Liability and safety issues are among building service contractors’ top concerns when cleaning exterior windows on high-rise residential and commercial buildings. To ensure the safety of workers suspended from the rooftops, BSCs must invest in special equipment, such as cleaning platforms, powered lifts and bosun chairs, and adhere to local regulations for use of this equipment.

To avoid the risks and costs associated with window washing, many BSCs outsource window cleaning to professional window washing companies. However, recent technological advancements in the window cleaning industry have increased worker safety and improved productivity.

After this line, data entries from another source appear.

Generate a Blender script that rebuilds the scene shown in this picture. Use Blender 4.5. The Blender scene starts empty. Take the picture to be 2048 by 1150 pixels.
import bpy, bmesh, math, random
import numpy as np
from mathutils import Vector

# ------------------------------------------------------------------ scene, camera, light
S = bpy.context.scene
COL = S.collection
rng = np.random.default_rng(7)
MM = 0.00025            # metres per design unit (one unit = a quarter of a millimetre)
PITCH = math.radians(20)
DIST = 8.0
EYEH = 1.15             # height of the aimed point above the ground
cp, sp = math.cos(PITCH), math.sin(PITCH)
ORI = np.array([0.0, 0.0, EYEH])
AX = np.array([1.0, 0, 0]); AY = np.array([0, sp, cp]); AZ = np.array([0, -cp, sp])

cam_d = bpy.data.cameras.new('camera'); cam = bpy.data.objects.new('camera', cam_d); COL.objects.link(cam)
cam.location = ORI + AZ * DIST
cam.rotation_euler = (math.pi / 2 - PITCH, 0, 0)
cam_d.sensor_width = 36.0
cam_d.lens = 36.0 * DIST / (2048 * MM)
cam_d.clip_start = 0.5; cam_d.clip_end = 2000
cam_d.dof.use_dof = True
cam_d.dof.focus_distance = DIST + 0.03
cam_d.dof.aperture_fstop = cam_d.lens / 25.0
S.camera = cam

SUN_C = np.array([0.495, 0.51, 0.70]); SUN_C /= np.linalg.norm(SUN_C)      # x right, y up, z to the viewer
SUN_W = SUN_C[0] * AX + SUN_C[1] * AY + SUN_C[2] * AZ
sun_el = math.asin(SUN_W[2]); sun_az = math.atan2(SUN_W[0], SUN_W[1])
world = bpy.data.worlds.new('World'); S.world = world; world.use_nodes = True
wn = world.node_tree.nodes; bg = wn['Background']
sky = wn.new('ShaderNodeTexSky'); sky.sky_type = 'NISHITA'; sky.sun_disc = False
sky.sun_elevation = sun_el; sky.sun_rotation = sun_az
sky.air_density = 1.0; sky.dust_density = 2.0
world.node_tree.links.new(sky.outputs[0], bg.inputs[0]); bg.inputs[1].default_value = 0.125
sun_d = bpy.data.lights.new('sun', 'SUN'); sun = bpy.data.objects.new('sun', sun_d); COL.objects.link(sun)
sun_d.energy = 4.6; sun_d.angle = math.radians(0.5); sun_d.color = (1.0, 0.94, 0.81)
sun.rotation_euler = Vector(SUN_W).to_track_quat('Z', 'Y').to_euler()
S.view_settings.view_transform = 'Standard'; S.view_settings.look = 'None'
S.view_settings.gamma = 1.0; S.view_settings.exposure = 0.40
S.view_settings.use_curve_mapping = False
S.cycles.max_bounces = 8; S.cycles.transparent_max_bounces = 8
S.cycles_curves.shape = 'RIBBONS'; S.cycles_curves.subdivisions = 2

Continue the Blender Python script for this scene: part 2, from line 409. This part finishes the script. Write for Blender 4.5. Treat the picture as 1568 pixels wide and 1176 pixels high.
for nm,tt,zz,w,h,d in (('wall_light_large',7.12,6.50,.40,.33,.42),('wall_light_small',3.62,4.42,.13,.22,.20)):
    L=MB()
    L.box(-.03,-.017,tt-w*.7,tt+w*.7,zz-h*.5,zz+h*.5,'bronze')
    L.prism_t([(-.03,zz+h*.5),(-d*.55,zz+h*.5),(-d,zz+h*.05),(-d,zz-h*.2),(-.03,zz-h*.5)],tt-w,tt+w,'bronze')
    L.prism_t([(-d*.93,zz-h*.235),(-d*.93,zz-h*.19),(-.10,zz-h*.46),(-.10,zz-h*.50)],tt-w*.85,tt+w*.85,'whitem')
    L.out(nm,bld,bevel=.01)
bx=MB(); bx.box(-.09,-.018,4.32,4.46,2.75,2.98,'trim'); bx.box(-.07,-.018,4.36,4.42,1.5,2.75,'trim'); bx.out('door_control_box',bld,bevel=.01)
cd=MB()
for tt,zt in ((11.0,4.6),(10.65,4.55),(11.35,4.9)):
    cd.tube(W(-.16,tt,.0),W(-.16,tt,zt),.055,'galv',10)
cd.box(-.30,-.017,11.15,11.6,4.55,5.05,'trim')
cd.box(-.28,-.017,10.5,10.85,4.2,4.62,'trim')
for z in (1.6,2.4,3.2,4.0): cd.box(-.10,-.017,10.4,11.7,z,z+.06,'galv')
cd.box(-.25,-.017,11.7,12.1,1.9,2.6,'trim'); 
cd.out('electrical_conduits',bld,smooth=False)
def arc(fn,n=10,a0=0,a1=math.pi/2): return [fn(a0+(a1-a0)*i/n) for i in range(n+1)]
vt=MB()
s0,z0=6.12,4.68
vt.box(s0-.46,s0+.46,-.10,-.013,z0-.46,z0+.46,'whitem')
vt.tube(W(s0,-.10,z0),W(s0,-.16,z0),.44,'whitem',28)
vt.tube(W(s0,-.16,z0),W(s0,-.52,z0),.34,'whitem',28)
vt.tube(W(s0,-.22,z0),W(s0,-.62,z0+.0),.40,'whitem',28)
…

As a result, new tools may have some BSCs rethinking their position.

“One of the things the window cleaning industry would agree on is water-fed poles have dramatically changed the window cleaning world,” says Jack Evans, president of the International Window Cleaning Association and owner of 20/20 Window Cleaning of NC in Raleigh N.C.

These extendable wands have water running through them, allowing window washers to stand on the ground yet still reach windows up to about six stories high.
While the European market has been using water-fed poles for years, the United States has been slow to catch on.

“Once people realized what you could do with water-fed poles they became more popular,” says Evans. “These poles eliminated some of the safety risks of putting people up on ladders.”

Recent improvements have made these tools even more efficient and user friendly.

“The older telescoping poles were made of aluminum, so they were heavy and unwieldy,” says Paul Condie, vice president of operations for KBM Facility Solutions in San Diego. “The newer ones are made of carbon fiber so they are durable and lightweight.”

Instead of telescoping out, these carbon fiber poles are extended by adding on sections as needed, allowing the operator to clean windows with ease up to heights of approximately 50 to 60 feet.

Evans uses a modular water-fed pole that is capable of reaching heights of approximately 80 feet.

“When you have it up to 40 or 50 feet, you can take two fingers on the bottom of the pole, even with water in it, and lift it up and down,” he says.